New Delhi: The Commerce Ministry fears that a higher than expected goods and services tax (GST) rate on gems and jewellery and textiles products may make such exports noncompetitive and exporters may have to be compensated.
The two items are among six on which GST rates could not be finalized in the 14th GST Council meeting in Srinagar and a decision was deferred for the next meeting on June 3.
“After GST rates are imposed, if the tax rates increases on textiles and gems and jewellery sectors, then we have to evaluate how much more support they may require, because the margins in the international market are fixed and higher taxes may make them uncompetitive,” a Commerce Ministry official said, speaking under condition of anonymity.
The official said there cannot be uniform rates for textiles and gems and jewellery items as the products vary widely.
“For example handloom cannot be taxed on par with technical textiles as you need to encourage the labour intensive handloom sector. For handloom products, it should be zero,” the official said.
At present, taxes on textile products vary from 4 per cent to as high as 60 per cent.
Rahul Mehta, President of the Clothing Manufacturers Association of India in a note posted on its website wrote that from all the informal feedback the association has received, government is likely to impose 12 per cent GST rate on the sector.

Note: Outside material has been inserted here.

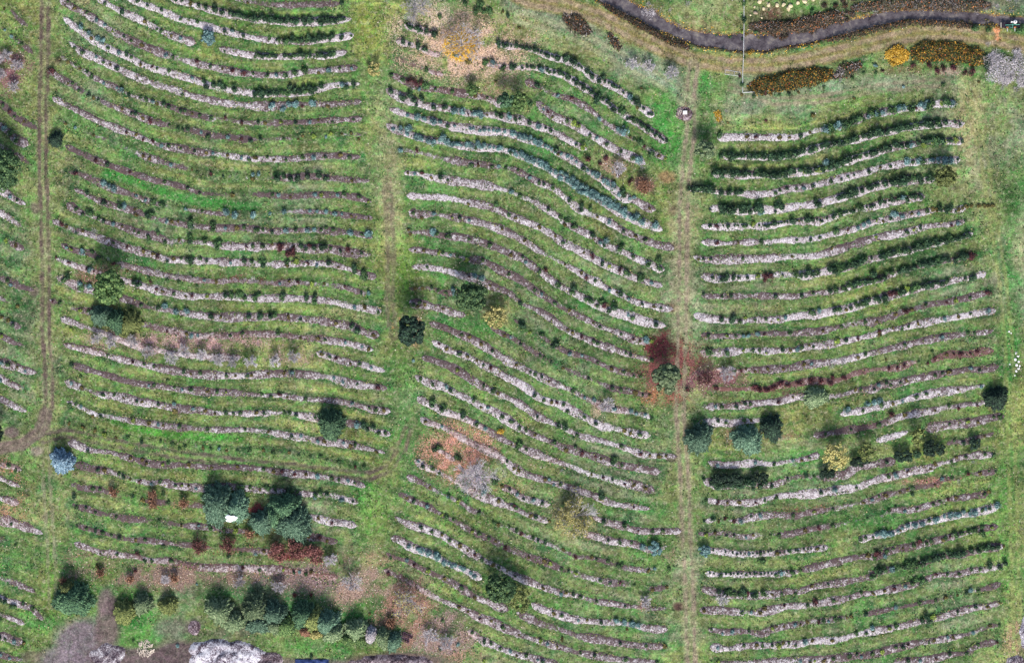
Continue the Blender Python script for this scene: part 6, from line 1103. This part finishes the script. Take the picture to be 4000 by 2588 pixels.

“It is a pity that the government has not considered the industry fit to be taxed at the lowest slab of 5 per cent, which would have given a tremendous boost to the industry. However, I do hope that our recommendation that the entire industry be taxed uniformly is accepted; failing which there will be huge issues of compliance, if not total chaos,” he added.
The Gem and Jewellery Export Promotion Council has demanded to fix GST rate at 1.25 per cent for the sector with continuing exemptions for diamonds. The council, in a representation to the finance ministry, said the government should not let go the pre-eminent global position the industry has achieved by imposing a higher GST rate.
At present, most of the jewellery items are taxed between 2.5-3 per cent and differs from state to state.
Kerala Finance Minister Thomas Isaac said in Srinagar that the state wants jewellery to be taxed at 5 per cent against 1.5 per cent that the industry has been demanding.
“Gold is a luxury product. It is not a necessity. Price of gold has quadrupled in the last one decade. Nobody had any problem. What is the big trouble with a 5 per cent tax on jewellery. We are very reasonable people (at the Council). We will discuss,” said Isaac.
The government has aligned most of the goods and services in the five slabs of taxation—5 per cent, 12 per cent, 18 per cent, 28 per cent and 28 per cent plus cess.
Revenue Secretary Hasmukh Adhia said the GST rate for all branded products including textiles will be decided on June 3. Though he said a final decision is yet to be taken on whether branded products should be treated differently from non-branded products, he suggested that manufacturers of branded products will benefit if a GST rate is imposed since they will be able to claim input credit.